Medina teve várias oportunidades de se vacinar. O Comitê Olímpico do
Brasil (COB) garantiu que todos os atletas pudessem tomar as doses em
dois períodos entre maio e julho. Mesmo se não estivesse no Brasil nas
datas da imunização do COB, antes de ir para Tóquio Medina passou pelos
Estados Unidos, onde tem vacina sobrando e é possível se imunizar até no
supermercado. Além disso, depois que voltou dos Jogos Olímpicos para
sua casa, em Maresias (SP), o surfista teve mais uma chance de se
vacinar, pois o município acabara de abrir a imunização para pessoas com
18 anos em diante.
Diante
da repercussão do caso, Medina postou no dia seguinte nas suas redes
sociais uma espécie de mea culpa: "Vacina salva vidas, galera! Foi um
erro eu não ter conseguido encaixar a imunização na minha agenda de
treinos pros desafios desse ano. Focado no campeonato mundial. Mas em
breve tomarei a minha. Enquanto isso, sigo tomando todos os cuidados e
seguindo os protocolos de segurança."
Por
falar em protocolos, o que se vê acima é uma resposta protocolar, é
claro. Mas é uma demonstração de que Medina avaliou os prejuízos
(pressão dos patrocinadores, entre outros) de ser visto como alguém que
estava dando mau exemplo para seus fãs e resolveu recuar. O importante
era a admissão do erro e bola pra frente.
Bolsonaro
deveria mirar-se em Medina e reconhecer que é o momento de recuar em
seus embates contra o Supremo Tribunal Federal (STF) e o Tribunal
Superior Eleitoral (TSE), independentemente de a PEC do comprovante impresso do voto
ser ou não aprovada no Congresso Nacional — já que, apesar da derrota
na comissão especial, Arthur Lira (PP-AL) pode colocá-la para votação no
plenário.
A discussão em torno de melhorias no sistema de votação
é legítima, mas a estratégia escolhida por Bolsonaro foi, de início,
contraproducente e, por fim, criminosa.

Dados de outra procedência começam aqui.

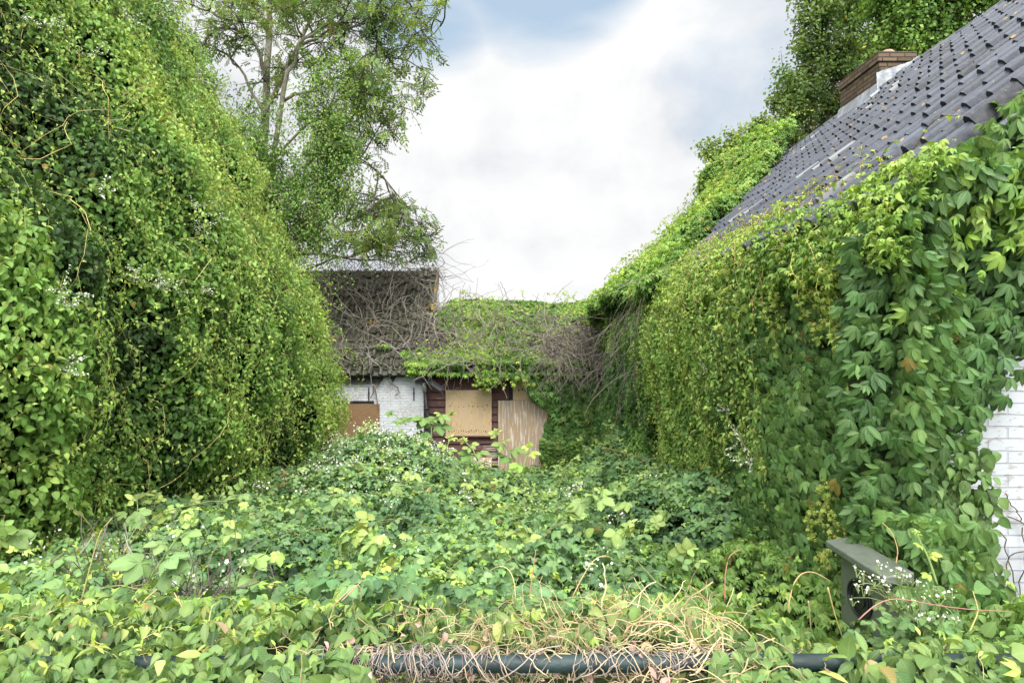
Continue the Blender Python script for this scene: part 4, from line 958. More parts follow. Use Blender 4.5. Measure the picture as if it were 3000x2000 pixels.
def bed_cover(n, ar, br, tpls, size, cols, tb, depth, tvar=.5, only=None, hole=.30, **kw):
    # more samples near the camera, where the bed is seen closest
    b = br[0] + (br[1] - br[0]) * rng.random(n) ** 1.0; a = rng.uniform(ar[0], ar[1], n)
    P, N_ = patch(S_bed, a, b, (0, 0, 1)); f = fbm(P, 1.2, 121); g = fbm(P, 4., 122, 2)
    ok = (np.abs(a / b) < .86); rg = reg(a, b)
    ok &= ~((a < -1.30) & (a > -2.45) & (b > 2.75) & (b < 3.75) & (P[:, 2] > -9) & (g + .2*f < .72))
    d = rng.random(n) ** 1.4; ok &= ~((g < hole) & (d < .6))
    P = P - N_ * (depth[0] + (depth[1] - depth[0]) * d)[:, None]
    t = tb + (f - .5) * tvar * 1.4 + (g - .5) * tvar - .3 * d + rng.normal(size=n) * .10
    for r_ in range(6):
        if only is not None and r_ not in only: continue
        k = ok & (rg == r_)
        scatter(bl[r_], P[k], N_[k], tpls, size, cols, t[k], **kw)
kwb = dict(tip=(0, -.75, -.35), spread=.75, wu=.8, wr=.42)
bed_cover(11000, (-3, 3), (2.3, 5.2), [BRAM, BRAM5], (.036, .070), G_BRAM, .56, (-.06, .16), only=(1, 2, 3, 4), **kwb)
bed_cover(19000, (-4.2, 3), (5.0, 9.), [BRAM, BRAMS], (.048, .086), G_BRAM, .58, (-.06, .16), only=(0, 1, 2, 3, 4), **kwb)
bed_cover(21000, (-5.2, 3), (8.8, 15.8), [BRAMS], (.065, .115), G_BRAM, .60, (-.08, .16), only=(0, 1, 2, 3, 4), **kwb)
bed_cover(9000, (.3, 2.6), (2.4, 6.5), [CREEPS, CREEP2], (.045, .08), G_VINE, .58, (-.04, .14), only=(5,), tip=(0, -.7, -.6), spread=.6, wu=.7, wr=.35)
# small leaved stuff and yellow tips mixed through everything
bed_cover(26000, (-3, 3), (2.3, 8), [HEART2, DIA], (.022, .045), G_VINE, .62, (-.05, .12), only=(1, 2, 3, 4), hole=.44, **kwb)
bed_cover(22000, (-5, 3), (7.5, 15.8), [DIA], (.03, .06), G_VINE, .68, (-.08, .12), only=(0, 1, 2, 3), hole=.46, **kwb)
bed_cover(1500, (-3, 3), (2.4, 8), [CREEPS, BRAMS], (.025, .05), G_LIME, .6, (-.14, -.02), hole=.5, tip=(0, -.2, .4), spread=.9, wu=.8)
bed_cover(1600, (-5, 3), (7.5, 15.8), [BRAMS], (.03, .06), G_LIME, .55, (-.2, -.03), hole=.46, tip=(0, -.2, .4), spread=.9, wu=.8)
# bramble flowers: sprays of pale blossom and buds
def spray(mb, c, r, n, s=(.010, .018)):
    P = c + rng.normal(size=(n, 3)) * np.array([r, r, r * .7]) ; X, Y, Z = frame(norm(np.array([0, -.7, .7]) + rng.normal(size=(n, 3)) * .5), rvec(n))
    k = rng.random(n) < .45
    mb.inst(FLOWER, P[k], X[k], Y[k], Z[k], rng.uniform(*s, k.sum()) * 1.25, np.array([.66, .62, .60]) * rng.uniform(.75, 1.1, (k.sum(), 1)))
    k = ~k; mb.inst(SPECK, P[k], X[k], Y[k], Z[k], rng.uniform(*s, k.sum()) * .9, np.array([.46, .50, .34]) * rng.uniform(.7, 1.2, (k.sum(), 1)))
    m = max(3, n // 4); mb.tubes(np.stack([np.tile(c - np.array([0, 0, r * 2.5]), (m, 1)), P[:m]], 1), np.full((m, 2), .002), np.array([.16, .22, .08]), 3)
fl = [MB() for _ in range(6)]
n = 280; a = rng.uniform(-4.3, 2.6, n); b = rng.uniform(2.9, 15, n); g = fbm(np.stack([a, b, a*0], -1), .8, 131); rg = reg(a, b)
for i in range(n):
    p_ = .95 if rg[i] == 0 else (.33 if rg[i] in (2, 1) else (.25 if rg[i] == 4 else (.22 if rg[i] == 3 else 0)))
    if rng.random() > p_ * (g[i] > (.40 if rg[i] == 0 else .5)): continue
    h = bed_h(np.array([a[i]]), np.array([b[i]]))[0]
    spray(fl[rg[i]], np.array([a[i], b[i], h + rng.uniform(.06, .2)]), rng.uniform(.04, .085), int(rng.uniform(8, 24)), (.012, .02) if b[i] < 7 else (.016, .028))
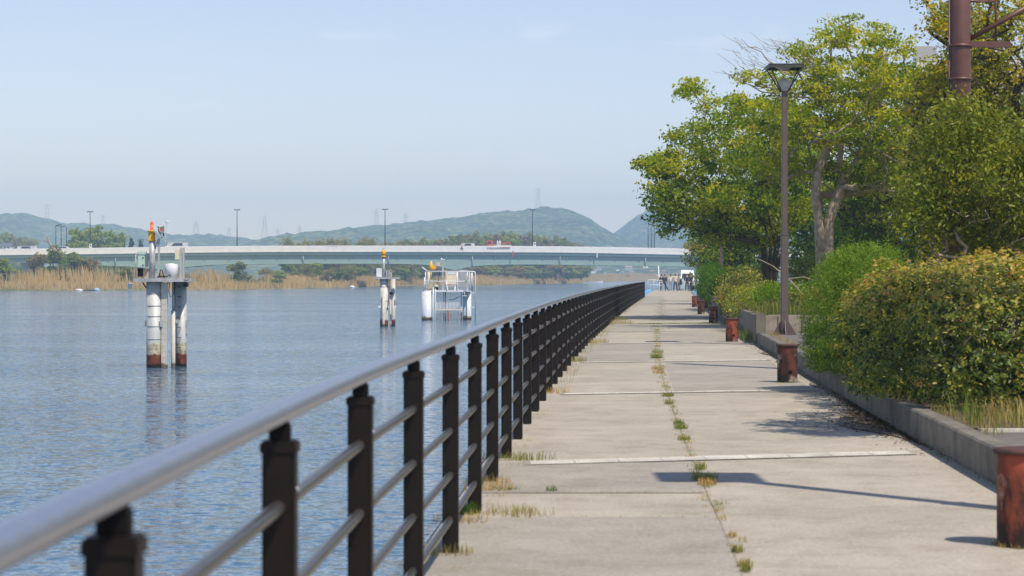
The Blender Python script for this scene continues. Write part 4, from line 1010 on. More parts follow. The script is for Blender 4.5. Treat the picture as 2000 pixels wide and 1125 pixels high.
for px_, py, c, t_ in ((948, 945, 60, .85), (955, 957, 70, .8), (990, 898, 70, .5), (1040, 898, 60, .4), (1000, 1005, 60, .55), (1030, 1008, 30, .6), (870, 1083, 60, .6), (900, 1020, 60, .7), (1070, 768, 80, .85), (1108, 706, 120, .5), (1150, 670, 160, .6), (1190, 625, 220, .35), (1200, 632, 150, .6)):
    x, y = gp(px_, py); sp.append((x, y, .002, .06 + y * .008, .05 + y * .002, c * 2, t_))
for Y in np.arange(30, 154, .9):
    if random.random() < .45: sp.append((railX(Y) + random.uniform(.02, .15), Y, .002, .18, .05 + random.uniform(0, .10), 22, random.uniform(.3, .9)))
for Y in np.arange(6, 34, .6):
    if random.random() < .3: sp.append((railX(Y) + random.uniform(.04, .1), Y, .002, .07, .04, 12, random.uniform(.5, .9)))
for Yj in (13.1, 14.6):
    for _ in range(10): xx = railX(Yj) + random.uniform(0, 1.5) ** 1; sp.append((xx, Yj, .008, .02, .012, 5, random.uniform(.4, .8)))
for _ in range(150): xx = random.uniform(.9, 3.3); sp.append((railX(66.5) + xx, 66.3 + random.uniform(-.1, .25) * xx, .006, .12, .03, 14, random.uniform(.05, .35)))
blades('railing_weeds', sp, 'tufts of grass and dry weeds at the foot of the railing')
sp = []
for Y in np.arange(12.5, 46, .25):
    sp.append((kerbX(Y) - .04, Y, 0, .05, .05, 6, random.uniform(.2, .7)))
    if random.random() < .35: sp.append((kerbX(Y) + .22, Y, .25, .1, .1, 22, random.uniform(.3, .9)))
for Y in (17.2, 17.6, 18, 18.4, 18.8): 
    for x in np.arange(kerbX(Y) + .3, 5.6, .18): sp.append((x, Y + random.uniform(-.1, .2), .25, .14, .16 + .12 * random.random(), 26, random.uniform(.15, .75)))
for _ in range(16):
    Y = random.uniform(22.3, 25.2); sp.append((kerbX(Y) + .12 + random.uniform(0, .2), Y, .25, .1, .38, 34, random.uniform(.05, .5)))
for _ in range(50):
    Y = random.uniform(47.3, 50); sp.append((kerbX(Y) + .25 + random.uniform(0, 2.8), Y, .58, .22, .42, 40, random.uniform(.1, .5)))
for _ in range(20):
    Y = random.uniform(48, 70); sp.append((kerbX(Y) - .02 - random.uniform(0, .15), Y, 0, .15, .3, 40, random.uniform(.0, .4)))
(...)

Sim, é crime previsto no Código
Eleitoral a denúncia falsa com finalidade eleitoral. Bolsonaro passou
mais de um ano dizendo que tinha provas de fraudes nas eleições de 2018
e, duas semanas atrás, reconheceu que não as possuía. Nem por isso
deixou de atentar contra a credibilidade do processo eleitoral e a
aventar a possibilidade de sequer permitir a votação em 2022.
As
ameaças passaram de qualquer limite aceitável. É hora de Bolsonaro
fazer como Gabriel Medina e recuar. Mesmo que, no fundo de sua alma, se
considere um grande injustiçado. Do contrário, estará impingindo um
grande dano à democracia — e ao próprio futuro político.